Flickr, Peggy2012CREATIVELENZ

More are calling for a re-opening of negotiations on the Flathead Water Compact, soon possibly including the state commission which helped craft the compact.

But the Confederated Salish and Kootenai tribes are holding firm with the current version.

The CSKT have been working on this agreement with the state and federal governments and private irrigators for at least a dozen years. It would settle disputes over how water is shared on the Flathead reservation.

The 2013 Legislature did not pass the Flathead compact--the first time that had happened. Agreements reached by Montana’s Reserved Water Rights Compact Commission on the state’s other six reservations passed their first time through. But, the Flathead Compact is the most complex and has proven to be the most controversial.

John Swenson has a small ranch near Ronan. He irrigates on fee land inside the Flathead Indian Reservation. He’s one of a large group of irrigators who feel they will lose water through the deal.

“I’m not willing to give my water right up to anybody,” he the Legislature’s Water Policy Interim Committee, which is looking at the compact to try to decide whether to recommend passage during the next Legislature.

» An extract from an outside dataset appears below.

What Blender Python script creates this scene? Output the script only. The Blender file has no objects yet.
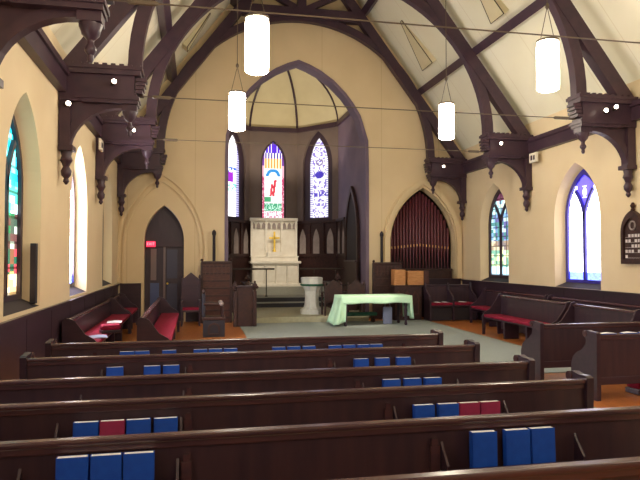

The water compact process was developed in the 1970s as a way to prevent decades of legal battles among the tribes, the government and the irrigators. The Tribes have the oldest water rights dating back to before Montana was even a state. They argue they could go to court and secure all of the water rights on the reservation.

The compact is supposed to be a compromise with the government and with irrigators like John Swenson. The tribes say irrigators will not lose water through the agreement. But Swenson disagrees, he looks at the water use models put forth by the tribes, he looks at the water he needs, and to him it doesn’t add up.

“It doesn’t add up with transpiration, it doesn’t add up with anything that I’ve been able to physically observe,” he said.

Sen. Chas Vincent (R-Libby) chairs the Water Policy Interim Committee. He’s asking the tribes for information on how they arrived at the figures in their models, the figures which say irrigators won’t lose water through the compact.

“The problem is for policy-makers is there’s no way for us to validate that claim, one way or the other,” he said.

Confederated Salish and Kootenai Tribes Attorney Rhonda Swaney says the tribes allowed state employees to look at the modeling for years, and it was only accessed once. They have not agreed to do so since.

“It’s proprietary,” Swaney said. “We paid millions of dollars for it and didn’t feel that was something we needed to do.”

Most of the private irrigators on the reservation signed onto the compact as one group, the Flathead Joint Board of Control. The problem is, that group has since dissolved into three different entities. The language of the compact only refers to the Joint Board of Control. So, Chair of the Reserved Water Rights Compact Commission Chris Tweeten said that should be corrected. He said the commission is strongly considering recommending to Governor Steve Bullock that negotiations be re-opened.

“To try to bring back into the compact proper some of the provisions in the water use agreement that would provide protections for the irrigators existing use of water on the reservation,” Tweeten said.

Ultimately, the decision on whether to ask the tribes back to the negotiating table falls on Governor Bullock. The tribes have said repeatedly the only two options on the table are the 2015 Legislature approves the compact as is, or the issue heads to litigation.

The tribes have already filed a narrow lawsuit in federal court, seeking to determine the owner of the water used by the irrigators.